Pope’s Detractors Have No Room to Talk
Commentary by Susan Brinkmann, OCDS
Staff Journalist

Pope Benedict XVI will land in the controversy-torn UK today for a four day state visit to a nation that has been bitterly divided over his trip, thanks to a hostile secular press and a variety of protest groups.

The Holy Father will begin his historic visit to the UK today, during which time he will conduct a range of meetings and engagements with the Queen as well as other politicians and religious leaders, including the Archbishop of Canterbury, head of the severely fractured Church of England.

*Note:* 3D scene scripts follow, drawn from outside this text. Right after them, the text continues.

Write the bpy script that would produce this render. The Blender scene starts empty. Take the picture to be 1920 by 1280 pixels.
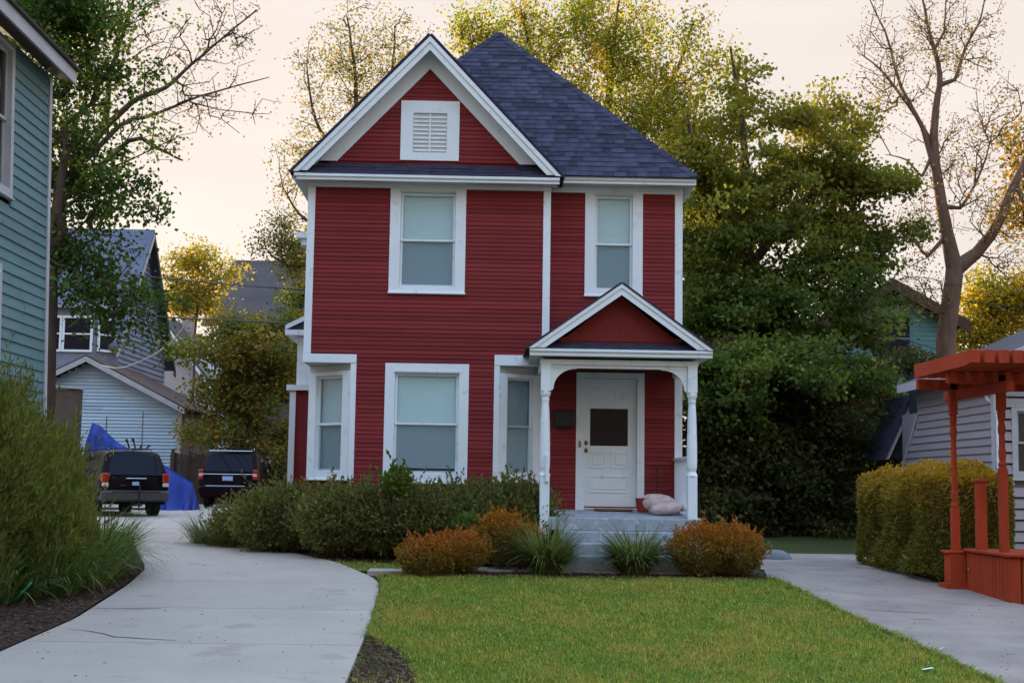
import bpy, math, random
import numpy as np
from mathutils import Vector, Matrix

random.seed(11)
RNG = np.random.default_rng(11)
SC = bpy.context.scene
COL = SC.collection

# ------------------------------------------------------------------ camera
F, CX, CY = 2515.0, 960.0, 640.0            # focal length and centre in photo pixels
YAW, PITCH, ROLL = 0.022126, 0.106502, 0.015
EYE = Vector((0, 0, 1.6))
_f0 = Vector((math.sin(YAW), math.cos(YAW), 0)); _r0 = Vector((math.cos(YAW), -math.sin(YAW), 0))
FW = _f0 * math.cos(PITCH) + Vector((0, 0, math.sin(PITCH)))
_u = -_f0 * math.sin(PITCH) + Vector((0, 0, math.cos(PITCH)))
RT = _r0 * math.cos(ROLL) + _u * math.sin(ROLL)
UP = _u * math.cos(ROLL) - _r0 * math.sin(ROLL)
cam = bpy.data.cameras.new('camera'); cam_o = bpy.data.objects.new('camera', cam); COL.objects.link(cam_o)
cam_o.matrix_world = Matrix(((RT.x, UP.x, -FW.x, 0), (RT.y, UP.y, -FW.y, 0), (RT.z, UP.z, -FW.z, 1.6), (0, 0, 0, 1)))
cam.sensor_width = 36; cam.lens = F / 1920 * 36; cam.clip_start = 0.1; cam.clip_end = 3000
SC.camera = cam_o

# ------------------------------------------------------------------ sky, sun, exposure
SUN_EL, SUN_AZ = math.radians(8), math.radians(-23)      # azimuth from +Y towards +X
w = bpy.data.worlds.new('World'); SC.world = w; w.use_nodes = True
nt = w.node_tree; nt.nodes.clear()
out = nt.nodes.new('ShaderNodeOutputWorld'); bg = nt.nodes.new('ShaderNodeBackground')
sky = nt.nodes.new('ShaderNodeTexSky'); sky.sky_type = 'NISHITA'; sky.sun_disc = False
sky.sun_elevation = SUN_EL; sky.sun_rotation = SUN_AZ
sky.altitude = 200; sky.air_density = 1.0; sky.dust_density = 1.6; sky.ozone_density = 1.1
# pale evening haze thickest towards the horizon, the same all the way round, clear blue overhead
geo = nt.nodes.new('ShaderNodeTexCoord'); sep = nt.nodes.new('ShaderNodeSeparateXYZ'); nt.links.new(geo.outputs['Generated'], sep.inputs[0])
mrz = nt.nodes.new('ShaderNodeMapRange'); mrz.interpolation_type = 'SMOOTHSTEP'
mrz.inputs[1].default_value = 0.36; mrz.inputs[2].default_value = 0.85; mrz.inputs[3].default_value = 0.9975; mrz.inputs[4].default_value = 0.06
nt.links.new(sep.outputs[2], mrz.inputs[0])
veil = nt.nodes.new('ShaderNodeMix'); veil.data_type = 'RGBA'
cl = nt.nodes.new('ShaderNodeTexNoise'); cl.inputs['Scale'].default_value = 2.2; cl.inputs['Detail'].default_value = 6; cl.inputs['Roughness'].default_value = 0.55
cmap = nt.nodes.new('ShaderNodeMapping'); cmap.inputs['Scale'].default_value = (1, 1, 3.5); nt.links.new(geo.outputs['Generated'], cmap.inputs[0]); nt.links.new(cmap.outputs[0], cl.inputs[0])
cmix = nt.nodes.new('ShaderNodeMix'); cmix.data_type = 'RGBA'; cmr = nt.nodes.new('ShaderNodeMapRange'); cmr.inputs[1].default_value = 0.3; cmr.inputs[2].default_value = 0.7
nt.links.new(cl.outputs[0], cmr.inputs[0]); nt.links.new(cmr.outputs[0], cmix.inputs[0])
cmix.inputs[6].default_value = (0.385, 0.342, 0.314, 1); cmix.inputs[7].default_value = (0.455, 0.410, 0.380, 1)
nt.links.new(cmix.outputs[2], veil.inputs[7])
nt.links.new(mrz.outputs[0], veil.inputs[0])
nt.links.new(sky.outputs[0], veil.inputs[6]); nt.links.new(veil.outputs[2], bg.inputs[0])
bg.inputs[1].default_value = 0.15
nt.links.new(bg.outputs[0], out.inputs[0])
sun = bpy.data.lights.new('sun', 'SUN'); sun.energy = 0.8; sun.angle = math.radians(0.6); sun.color = (1.0, 0.72, 0.42)
sun_o = bpy.data.objects.new('sun', sun); COL.objects.link(sun_o)
_sd = Vector((math.sin(SUN_AZ) * math.cos(SUN_EL), math.cos(SUN_AZ) * math.cos(SUN_EL), math.sin(SUN_EL)))
sun_o.rotation_euler = (-_sd).to_track_quat('-Z', 'Y').to_euler(); sun_o.location = _sd * 80
SC.view_settings.view_transform = 'Standard'; SC.view_settings.look = 'None'
SC.view_settings.exposure = 3.85; SC.view_settings.gamma = 1.0; SC.view_settings.use_curve_mapping = False
SC.render.engine = 'CYCLES'
SC.cycles.max_bounces = 6; SC.cycles.diffuse_bounces = 3; SC.cycles.transparent_max_bounces = 12
SC.cycles.transmission_bounces = 4; SC.cycles.glossy_bounces = 3
SC.cycles.use_denoising = True

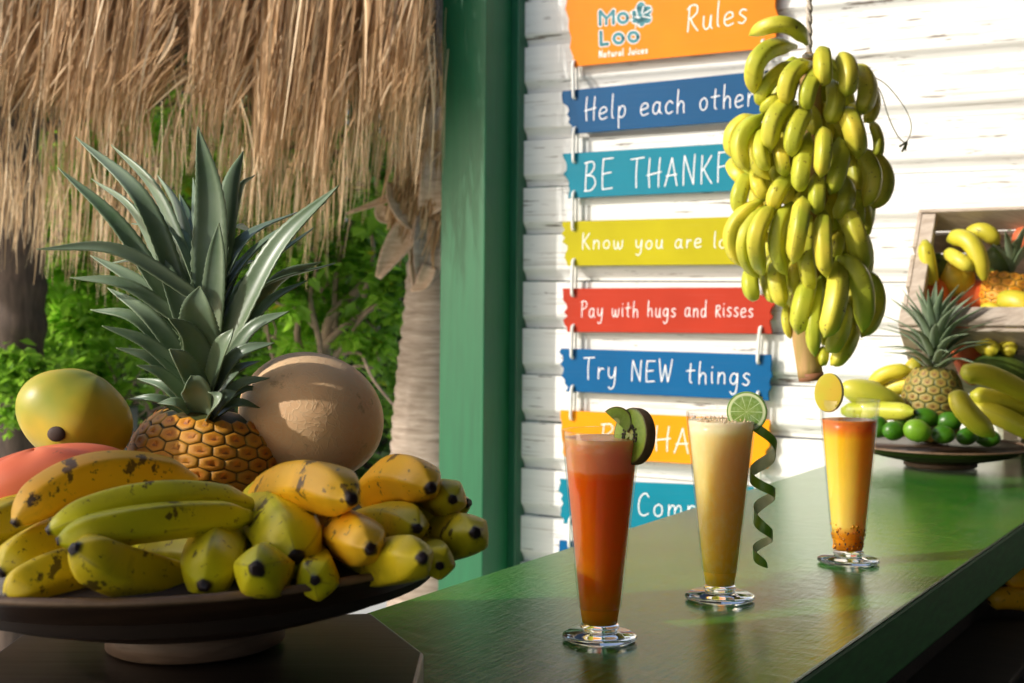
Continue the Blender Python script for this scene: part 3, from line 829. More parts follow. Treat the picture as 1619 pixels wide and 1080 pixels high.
# fingers at the back of the bunch
for i in range(60):
    hrow = i % 5
    y = 420 + hrow * 255 + rnd.uniform(-30, 30)
    a = radians(rnd.uniform(-8, 188))
    R = .080 + .022 * rnd.random() if hrow < 4 else .055
    cx = 520 if y < 1300 else 590
    X, Yp = ab(cx, y)
    c0 = P(X, Yp, YB + .01)
    dr = Vector((cos(a), sin(a), 0))
    top = c0 + dr * R * .35 + Vector((0, 0, .03)); mid = c0 + dr * R * (.95 if hrow else .7) - Vector((0, 0, .035)); tip = c0 + dr * R * .80 - Vector((0, 0, .125))
    banana('banana', top, mid, tip, .031, M['bunch_banana'], bunch, five=.055, neck=.16, tipr=.2, nr=12, ns=15)
stem_pts = [P(*ab(500, 280), YB), P(*ab(520, 700), YB + .01), P(*ab(540, 1200), YB), P(*ab(470, 1650), YB - .01), P(*ab(512, 2012), YB - .02)]
tube('stem', stem_pts, lambda t: (.018 + .004 * t) * (.35 if t < .02 else 1), M['stem'], bunch, 30, 14)
mk_r = [P(*ab(512, 1990), YB - .02), P(*ab(516, 2030), YB - .02)]
tube('stem_cut', mk_r, .0222, m_wood('cut_stem', (.30, .12, .05), (.22, .10, .05), .7), bunch, 2, 14)
# rope : two twisted strands
rp0 = P(1279.5, -260, YB); rp1 = P(1279, 90, YB)
rope = thing('rope', rp0, 'twisted pale rope that the banana bunch hangs from', 'rope')
for ph in (0, pi):
    pts = []
    for i in range(120):
        u = i / 119
        a = u * 60 + ph
        pts.append(rp0.lerp(rp1, u) + Vector((cos(a), sin(a), 0)) * .0028)
    v, f, t, a_ = tube_vf(pts, [.0036] * len(pts), 7)
    mk('strand', v, f, M['rope'], rope, rp0, attrs={'t': t, 'ang': a_})
knot = []
for i in range(40):
    a = i / 39 * 2 * pi * 3
    knot.append(P(1279, 92, YB) + Vector((cos(a) * .009, sin(a) * .009, .006 - i / 39 * .012)))
v, f, t, a_ = tube_vf(knot, [.0032] * 40, 7)
mk('knot', v, f, M['rope'], rope, rp0, attrs={'t': t, 'ang': a_})
tw = [P(1368, 116, YB), P(1400, 133, YB + .01), P(1430, 170, YB + .02), P(1441, 200, YB + .02), P(1433, 224, YB + .02), P(1420, 216, YB + .02), P(1405, 185, YB + .01), P(1392, 145, YB), P(1372, 120, YB)]
o = thing('twine', tw[0], 'thin green twine loop dangling from the right side of the banana bunch', 'string')
tube('loop', tw, .0009, M['twine'], o, 60, 6)
for (x, y) in ((1426, 240), (1431, 238), (1422, 232)):
    tube('frayed_end', [P(1434, 224, YB + .02), P(x, y, YB + .02)], .0018, M['twine'], o, 4, 6)

# ---------------------------------------------------------------- dark octagonal board / table under the near bowl
TZ = .034
q1 = G(670, 1032, TZ); q2 = G(587, 969, TZ); q3 = G(56, 986, TZ); q4 = G(-30, 1050, TZ)
tp = [Vector((q1.x, .86, TZ)), q1, q2, q3, q4, Vector((q4.x, .86, TZ))]
bb = [Vector((p.x, p.y, .0015)) for p in tp]
k = len(tp)
tbl = thing('dark_stand', Vector((-.27, 1.15, .0015)), 'dark wooden stand with clipped corners under the near fruit bowl', 'wooden stand')
o = mk('board', tp + bb, [tuple(range(k - 1, -1, -1)), tuple(range(k, 2 * k))] + [(i, (i + 1) % k, (i + 1) % k + k, i + k) for i in range(k)], M['dark_wood'], tbl, Vector((-.27, 1.15, 0)), smooth=False)
bevel(o, .003, 2)

# ---------------------------------------------------------------- bowls
def bowl(px, Y, R, zr, z0, rfoot, label, tilt=0, group='turned wooden bowls'):
    c = P(px, 800, Y); c.z = z0
    root = thing('fruit_bowl', c, label, 'bowl', group)
    h = zr - z0
    fh = h * .22
    outer = [(rfoot * .96, fh), (R * .50, fh + .12 * h), (R * .72, fh + .30 * h), (R * .88, fh + .54 * h), (R * .97, h * .93), (R, h)]
    inner = [(R * .965, h - .002), (R * .93, h * .90), (R * .82, h * .62), (R * .6, h * .42), (R * .3, h * .33), (.002, h * .31)]
    b = lathe('body', [(.002, fh)] + outer[:-1] + [(R - .003, h * .985)], M['bowl_wood'], root, c, 72)
    i_ = lathe('lining', [(R - .006, h * .97)] + inner, M['bowl_lining'], root, c, 72)
    rim = [(R - .004, h * .965), (R + .001, h * .975), (R + .002, h), (R - .001, h + .003), (R * .965, h + .002), (R * .962, h * .96)]
    r_ = lathe('rim', rim, M['rim_wood'], root, c, 96, closed=True)
    f_ = lathe('foot', [(rfoot * .94, .0005), (rfoot, .003), (rfoot, fh - .002), (rfoot * .95, fh + .003)], M['foot_wood'], root, c, 64)
    root.rotation_euler = (0, tilt, 0)
    return root, c
bowlA, cA = bowl(312, 1.235, .256, .128, TZ + .001, .078, 'large dark wooden bowl of plantains and tropical fruit at the front left', radians(-1.6))
bowlB, cB = bowl(1486, 2.82, .176, .045, .001, .072, 'shallow brown wooden bowl of limes and fruit at the far end of the bar')

for (a, b, c_, w, lab) in (((1562, 952, 2.50), (1600, 946, 2.50), (1655, 958, 2.52), 36, 'dim brownish banana in the dark gap under the bar edge, lower one'),
                           ((1588, 921, 2.52), (1625, 913, 2.52), (1690, 924, 2.54), 36, 'dim brownish banana in the dark gap under the bar edge, upper one')):
    p = [P(*q) for q in (a, b, c_)]
    tag(banana('banana', p[0], p[1], p[2], w * c_[2] / F, M['ripe_plantain'], None, five=.1, nr=16, ns=16), lab, 'banana', 'bananas on the shelf under the bar')

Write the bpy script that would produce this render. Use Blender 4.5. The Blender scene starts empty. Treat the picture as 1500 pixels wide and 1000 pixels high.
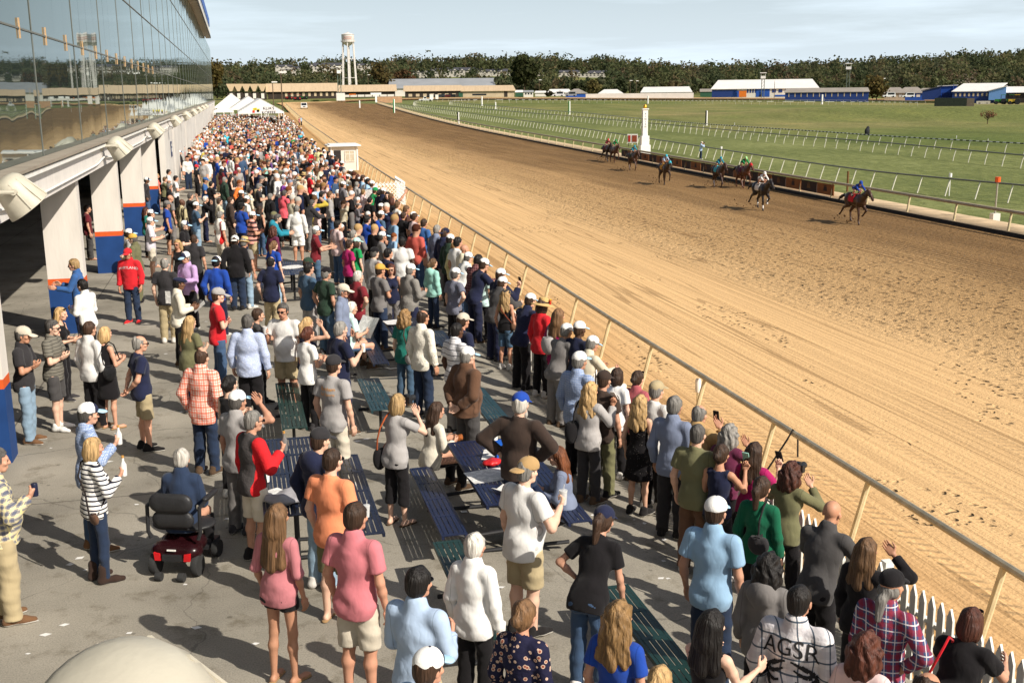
import zlib, bpy, bmesh, math, random
import numpy as np
from mathutils import Vector, Matrix
random.seed(11)
RNG = np.random.default_rng(11)
S = bpy.context.scene
R = math.radians

# ------------------------------------------------------------------ camera
F, ROLL, HC = 1650.0, 0.012, 5.15          # focal length in pixels of a 1500 px wide frame, roll, eye height above the apron
_n = np.array([math.sin(ROLL), math.cos(ROLL)]); _h = np.array([math.cos(ROLL), -math.sin(ROLL)])
_c = np.array([750.0, 500.0]); _vp = np.array([338.0, 139.0])
TILT = math.atan2((_c - _vp) @ _n, F)
YAW = math.atan2(-((_vp - _c) @ _h) * math.cos(TILT), F)
FW = np.array([math.sin(YAW) * math.cos(TILT), math.cos(YAW) * math.cos(TILT), -math.sin(TILT)])
RT0 = np.array([math.cos(YAW), -math.sin(YAW), 0.0]); UP0 = np.cross(RT0, FW)
CP = np.array([0.0, 0.0, HC])
cd = bpy.data.cameras.new('camera'); cam = bpy.data.objects.new('camera', cd); S.collection.objects.link(cam)
cd.sensor_width = 36; cd.lens = 36 * F / 1500; cd.clip_start = .1; cd.clip_end = 9000
_r = _h[0] * RT0 - _n[0] * UP0; _u = -_h[1] * RT0 + _n[1] * UP0
cam.matrix_world = Matrix(((_r[0], _u[0], -FW[0], 0), (_r[1], _u[1], -FW[1], 0), (_r[2], _u[2], -FW[2], HC), (0, 0, 0, 1)))
S.camera = cam

# ------------------------------------------------------------------ light
SUN_AZ, SUN_EL = 141.0, 38.0               # azimuth clockwise from +Y
w = bpy.data.worlds.new('World'); S.world = w; w.use_nodes = True
nt = w.node_tree; bg = nt.nodes['Background']
sky = nt.nodes.new('ShaderNodeTexSky'); sky.sky_type = 'NISHITA'; sky.sun_disc = False
sky.sun_elevation = R(SUN_EL); sky.sun_rotation = R(SUN_AZ); sky.air_density = 1.0; sky.dust_density = 2.2; sky.ozone_density = 1.0
tc = nt.nodes.new('ShaderNodeTexCoord'); mp = nt.nodes.new('ShaderNodeMapping'); mp.inputs['Scale'].default_value = (1.2, 2.2, 16)
mp.inputs['Rotation'].default_value = (0, R(2.5), R(20))
nz = nt.nodes.new('ShaderNodeTexNoise'); nz.inputs['Scale'].default_value = 2.1; nz.inputs['Detail'].default_value = 7; nz.inputs['Roughness'].default_value = .58
rp = nt.nodes.new('ShaderNodeValToRGB'); rp.color_ramp.elements[0].position = .47; rp.color_ramp.elements[1].position = .78
rp.color_ramp.elements[1].color = (.34, .34, .34, 1)
mx = nt.nodes.new('ShaderNodeMix'); mx.data_type = 'RGBA'; mx.inputs['B'].default_value = (12.8, 14.9, 16.6, 1)
nt.links.new(tc.outputs['Generated'], mp.inputs['Vector']); nt.links.new(mp.outputs['Vector'], nz.inputs['Vector'])
nt.links.new(nz.outputs['Fac'], rp.inputs['Fac'])
sz = nt.nodes.new('ShaderNodeSeparateXYZ'); nt.links.new(tc.outputs['Generated'], sz.inputs[0])
hz = nt.nodes.new('ShaderNodeMapRange'); hz.inputs['From Min'].default_value = 0; hz.inputs['From Max'].default_value = .22; hz.inputs['To Min'].default_value = .72; hz.inputs['To Max'].default_value = .0
nt.links.new(sz.outputs['Z'], hz.inputs['Value'])                                        # thin high cloud thickens towards the horizon
ad = nt.nodes.new('ShaderNodeMath'); ad.operation = 'ADD'; ad.use_clamp = True
nt.links.new(hz.outputs['Result'], ad.inputs[0]); nt.links.new(rp.outputs['Color'], ad.inputs[1]); nt.links.new(ad.outputs[0], mx.inputs['Factor'])
nt.links.new(sky.outputs['Color'], mx.inputs['A']); nt.links.new(mx.outputs['Result'], bg.inputs['Color'])
bg.inputs['Strength'].default_value = .066
sd = bpy.data.lights.new('sun', 'SUN'); sun = bpy.data.objects.new('sun', sd); S.collection.objects.link(sun)
sd.energy = 4.6; sd.angle = R(.5); sd.color = (1, .93, .82)
_sv = Vector((math.sin(R(SUN_AZ)) * math.cos(R(SUN_EL)), math.cos(R(SUN_AZ)) * math.cos(R(SUN_EL)), math.sin(R(SUN_EL))))
sun.rotation_euler = _sv.to_track_quat('Z', 'Y').to_euler()
S.view_settings.view_transform = 'Standard'; S.view_settings.look = 'None'; S.view_settings.exposure = 0.3; S.view_settings.gamma = 1.0
S.cycles.max_bounces = 6; S.cycles.diffuse_bounces = 3; S.cycles.glossy_bounces = 4; S.cycles.transparent_max_bounces = 8

# ------------------------------------------------------------------ helpers
def ray(x, y):
    v = np.array([x - 750.0, y - 500.0]); r = FW * F + RT0 * (v @ _h) - UP0 * (v @ _n); return r / np.linalg.norm(r)
def at_z(x, y, z):
    r = ray(x, y); return CP + r * ((z - HC) / r[2])
def at_x(x, y, X):
    r = ray(x, y); return CP + r * (X / r[0])
def at_r(x, y, d):                          # point on the sight line at horizontal range d
    r = ray(x, y); return CP + r * (d / math.hypot(r[0], r[1]))
def sm(a, b, x):
    t = np.clip((x - a) / (b - a), 0, 1); return t * t * (3 - 2 * t)
def rail_x(y):                              # outer rail line of the track
    return np.interp(y, [-60, 10.7, 26.4, 42.6, 81.3, 173.5, 347, 600], [7.2, 8.57, 8.85, 9.28, 10.2, 12.77, 16.8, 22.5])
def inner_x(y):                             # inner edge of the dirt
    return np.interp(y, [-60, 42, 86.4, 113, 155, 228, 485, 600], [30, 33.2, 35.3, 36.8, 38.9, 42, 54.5, 60])
def fence_x(y):
    return np.interp(y, [-20, 8.2, 10.5, 20.2, 60, 110, 400], [6.2, 5.95, 5.85, 5.55, 5.9, 6.8, 13])
TRACK_Z = -1.4
def apron_z(x, y=0):
    return -.42 * sm(2.2, 6.2, x)
def terrain(x, y):
    x = np.asarray(x, float); y = np.asarray(y, float)
    r = np.hypot(x, y); az = np.degrees(np.arctan2(x, y))
    A = np.interp(az, [-20, 12, 24, 33, 60], [4.8, 4.8, 3.0, .7, .4])
    z = -1.75 + A * sm(150, 650, r)
    Hh = np.interp(az, [-30, 0, 4, 8, 14, 18, 22, 25, 29, 34, 40, 60], [18, 18, 21, 23, 25, 22, 12, 12, 15, 21, 28, 28])
    return z + Hh * sm(720, 1380, r) + 4 * sm(1380, 2600, r)
def at_ground(x, y, fn=terrain):
    r = ray(x, y); t0, t1 = 5.0, 4000.0; last = None
    for t in np.geomspace(8, 4000, 900):
        p = CP + r * t
        if p[2] < fn(p[0], p[1]): t1 = t; t0 = last or 5.0; break
        last = t
    for _ in range(40):
        t = (t0 + t1) / 2; p = CP + r * t
        if p[2] < fn(p[0], p[1]): t1 = t
        else: t0 = t
    return CP + r * t1

def srgb(r, g=None, b=None):
    if g is None: r, g, b = r
    f = lambda c: (c / 255) / 12.92 if c <= 10 else ((c / 255 + .055) / 1.055) ** 2.4
    return (f(r), f(g), f(b))
MATS = {}
def N(t, k, **kw):
    n = t.nodes.new(k)
    for a, b in kw.items():
        if a in n.inputs: n.inputs[a].default_value = b
        else: setattr(n, a, b)
    return n
def mat(name, rgb=(.5, .5, .5), rough=.75, var=.18, scale=6.0, bump=0.0, bscale=None, metal=0.0, spec=.3, objcol=False, stretch=(1, 1, 1)):
    """plain procedural surface: base colour broken up by noise, optional bump; objcol takes the base from the object's colour"""
    if name in MATS: return MATS[name]
    m = bpy.data.materials.new(name); m.use_nodes = True; t = m.node_tree; L = t.links; p = t.nodes['Principled BSDF']
    p.inputs['Roughness'].default_value = rough; p.inputs['Metallic'].default_value = metal; p.inputs['Specular IOR Level'].default_value = spec
    co = N(t, 'ShaderNodeTexCoord'); mp = N(t, 'ShaderNodeMapping', Scale=stretch); L.new(co.outputs['Object'], mp.inputs['Vector'])
    n = N(t, 'ShaderNodeTexNoise', Scale=scale, Detail=5.0); L.new(mp.outputs['Vector'], n.inputs['Vector'])
    mr = N(t, 'ShaderNodeMapRange'); mr.inputs['From Min'].default_value = .3; mr.inputs['From Max'].default_value = .7
    mr.inputs['To Min'].default_value = 1 - var; mr.inputs['To Max'].default_value = 1 + var * .6; L.new(n.outputs['Fac'], mr.inputs['Value'])
    vm = N(t, 'ShaderNodeVectorMath', operation='SCALE'); L.new(mr.outputs['Result'], vm.inputs['Scale'])
    if objcol:
        oi = N(t, 'ShaderNodeObjectInfo'); L.new(oi.outputs['Color'], vm.inputs[0])
    else: vm.inputs[0].default_value = rgb
    L.new(vm.outputs[0], p.inputs['Base Color'])
    if bump:
        nb = N(t, 'ShaderNodeTexNoise', Scale=bscale or scale * 4, Detail=3.0); L.new(mp.outputs['Vector'], nb.inputs['Vector'])
        b = N(t, 'ShaderNodeBump', Strength=min(1, bump), Distance=.02); L.new(nb.outputs['Fac'], b.inputs['Height']); L.new(b.outputs['Normal'], p.inputs['Normal'])
    MATS[name] = m; return m

def mesh_np(name, v, f, mats=(), mi=None, smooth=False):
    """mesh from arrays; f is an (n,k) array or list of index lists"""
    me = bpy.data.meshes.new(name); v = np.asarray(v, np.float32)
    if isinstance(f, np.ndarray):
        k = f.shape[1]; me.vertices.add(len(v)); me.vertices.foreach_set('co', v.ravel())
        me.loops.add(f.size); me.loops.foreach_set('vertex_index', f.astype(np.int32).ravel())
        me.polygons.add(len(f)); me.polygons.foreach_set('loop_start', np.arange(0, f.size, k, dtype=np.int32))
        me.update(calc_edges=True)
    else: me.from_pydata(v.tolist(), [], f)
    for m in mats: me.materials.append(m)
    if mi is not None: me.polygons.foreach_set('material_index', np.asarray(mi, np.int32))
    if smooth: me.polygons.foreach_set('use_smooth', np.ones(len(me.polygons), bool))
    me.update(); return me
def link(name, me, parent=None, loc=None, rotz=None, scale=None):
    o = bpy.data.objects.new(name, me); S.collection.objects.link(o)
    if parent: o.parent = parent
    if loc is not None: o.location = [float(q) for q in loc]
    if rotz is not None: o.rotation_euler = (0, 0, rotz)
    if scale is not None: o.scale = (scale,) * 3 if not hasattr(scale, '__len__') else scale
    return o
def tag(o, label, cat, group=None, kind=None):
    o['label'] = label; o['category'] = cat
    if group: o['group'] = group
    if kind: o['kind'] = kind
    return o
def struct(o): o['kind'] = 'structure'; return o
def thing(name, label, cat, loc=(0, 0, 0), rotz=0, group=None):
    return tag(link(name, None, None, loc, rotz), label, cat, group)
def copy_tree(o, parent=None):
    c = o.copy(); S.collection.objects.link(c)
    if parent: c.parent = parent
    for ch in list(o.children): copy_tree(ch, c)
    return c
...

The highlight of the visit will be the beatification of Cardinal John Henry Newman on Sunday in Birmingham.

As anxious as the faithful are to see the Pope on this first papal trip since John Paul II visited in 1982, there has been a steady drumbeat of hostility coming from the country’s elite and its notoriously vitriolic press.

In addition to a rash of unfavorable television documentaries about the Pope and the Church in the days preceding the visit, the Catholic League is reporting that more than 50 British notables have signed a letter published in the Guardian newspaper criticizing the visit.  Signatories included Philip Pullman, author of the infamously anti-God book and movie, Golden Compass; atheist Richard Dawkins and gay activist Peter Tatchell who once claimed his friends who admit to having had sex with adults beginning at the age of nine say they never felt abused but welcomed the experience with “great joy.”

In response, Catholic League president Bill Donohue says the pope’s leading critics are not only imbued with hate, but they “even associate with advocates of child rape. And they have the nerve to point fingers at the pontiff.”

The Rev. Ian Paisly, leader of the Free Presbyterian Church of Ulster is also among the Pope’s critics.

” . . . (W)hat is not widely known is Paisley’s duplicity,” Donohue writes. “He recently said he is opposed to the pope’s trip because of the failure of the Catholic Church to take cases of priestly sexual abuse seriously. Yet the record shows that his own role in dealing with such matters is disgraceful.”

In 2006, two sisters went public claiming they were previously abused by a lay preacher in Paisley’s church. One of the sisters met with Paisley and two senior ministers about this issue in 2003, only to be told that it was best to “leave this in [our] hands.”

In 2002, a Sunday school teacher in Paisley’s church in Toronto was found guilty of sexually abusing a 13 year-old girl. Four years later, the victim’s father was livid that the offender was still a member of the church; he demanded an apology and requested a meeting with Paisley. Paisley refused to meet with him.

In 1973, a missionary from Paisley’s church provided him with evidence that a homosexual house warden was having sex with boys in the home. Paisley ignored her plea and refused to investigate.

“Paisley is not the only embarrassment. Before Gordon Brown left office as prime minister, he elevated Paisley to the House of Lords. Nice to know the Brits are still conferring titles on anti-Catholic bigots.”

Donohue reminded that when Pope John Paul II made his visit in 1982, he was pelted with missiles and an arsonist armed with a gallon of petrol sought to light a fire.

“Given the current wave of militant atheism, we hope the authorities are well prepared to deal with these secular fanatics this time around.”